At a rest stop on the way home, I talked to an African American woman who was an auto plant worker and UAW member from Ohio. When I asked her how she liked the march, the first thing she remarked on was the feeling of unity. She marveled at all the different people there, and that we weren’t in our own cliques.
This spirit of unity is continuing. It was on display at the recent protests of Trump’s executive order barring immigrants from seven countries. At the Detroit airport protest, numbering about 3,000 people, the Mexican flag was carried in the midst of people of Middle Eastern descent. A young African American man, who works at the airport, joined the protest after the end of his shift, telling a television reporter that we all have to support each other.
Although the marchers were galvanized by Trump’s election, a movement cannot be sustained by being against someone or something. We need to continue to project and work for WILPF’s positive vision of a better world.
Glorious Expressions of an Unforeseen Movement
By Odile Hugonot Haber
I got on the bus in Detroit. Besides having the pleasure of speaking with a few sisters during that night’s bus ride, we were all going to Washington, excited about the next day.
Then, after riding the subway, we moved toward the center stage—or as close beside it as we could get, because even that early in the morning, the area was already entirely crowded: thousands of people, and many women with pink pussy hats, so the crowd looked pink. The marchers were at times joyous and serious, but always peaceful. Not a single arrest was made at the demonstration.
Women, both young and old, were definitely the majority. We were able to get next to the stage, under an area that had a huge TV screen. But as the day progressed and the crowd continued to press in, we got stuck in that spot, as everywhere else was full. So we listened to many speeches—in fact, four hours of them!
The creativity of the sign makers was evident: “If I wanted government in my womb, I would have f—cked a senator” drew raucous laughter when shown on the big screen; “Nasty women unite"; “I stand with her” (the Statue of Liberty); "Keep your hands off my pussy”; “Our body, our minds, our power, we the people”; “Women won’t back down, hear our voices”; “Girls want to have fun(damental rights).”
“Our voices will amplify each other’s,” said one speaker. However, after getting tired of standing in the cold, with heads tilted up to watch the screens, the crowd demanded power back: “We want to march! Let’s march! . . .”
The “trouble” was that many more people came than the organizers had expected, so we were all blocked in. The police did not want us to take over the White House and to occupy it! So the organizers said, “Move back and move away,” and we did. After marching for fifteen minutes, we found a more open space in front of the obelisk, and there we saw the magnificent spectacle of the crowd unfurling into a march, with so many different signs! Glorious expressions of the unforeseen movement.
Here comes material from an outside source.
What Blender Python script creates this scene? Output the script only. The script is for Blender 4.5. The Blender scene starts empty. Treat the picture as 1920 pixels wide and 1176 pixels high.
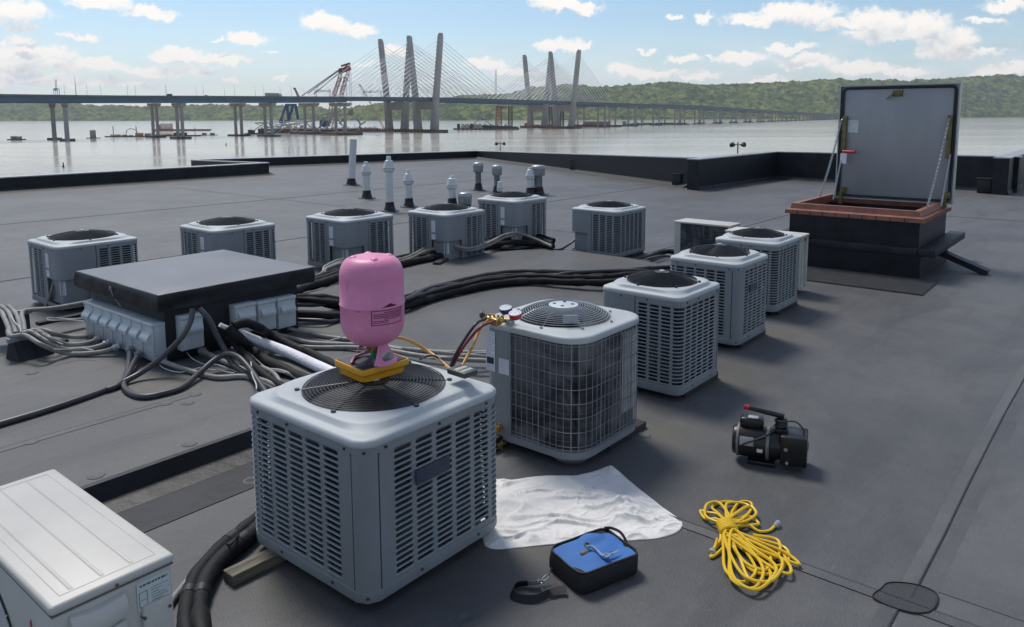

They came out of the woodwork, from everywhere, old, young, black and white, Latinos, Asian—we were all there. The demands were for the most part feminist, but not very political in the traditional sense. No signs said: End Wars, End Imperialism, End predatory capitalism. It was all homogenous and amorphous in some way.
We came with our banner, which we showed only for an hour, due to the lack of an organized march. I was disappointed not to see a march, with organizations and banners, as labor marches usually go, but it was empowering to see so many young women there.
We do hope all will “call their Congress representatives every day,” as Michael Moore advocated. Laura Dewey, her daughter, Laila Hamdan, and I distributed 300 WILPF postcards. It was a historical event, and I am glad I participated, even as I regretted not marching. We were swamped, and that does not happen this often. Great, great, great!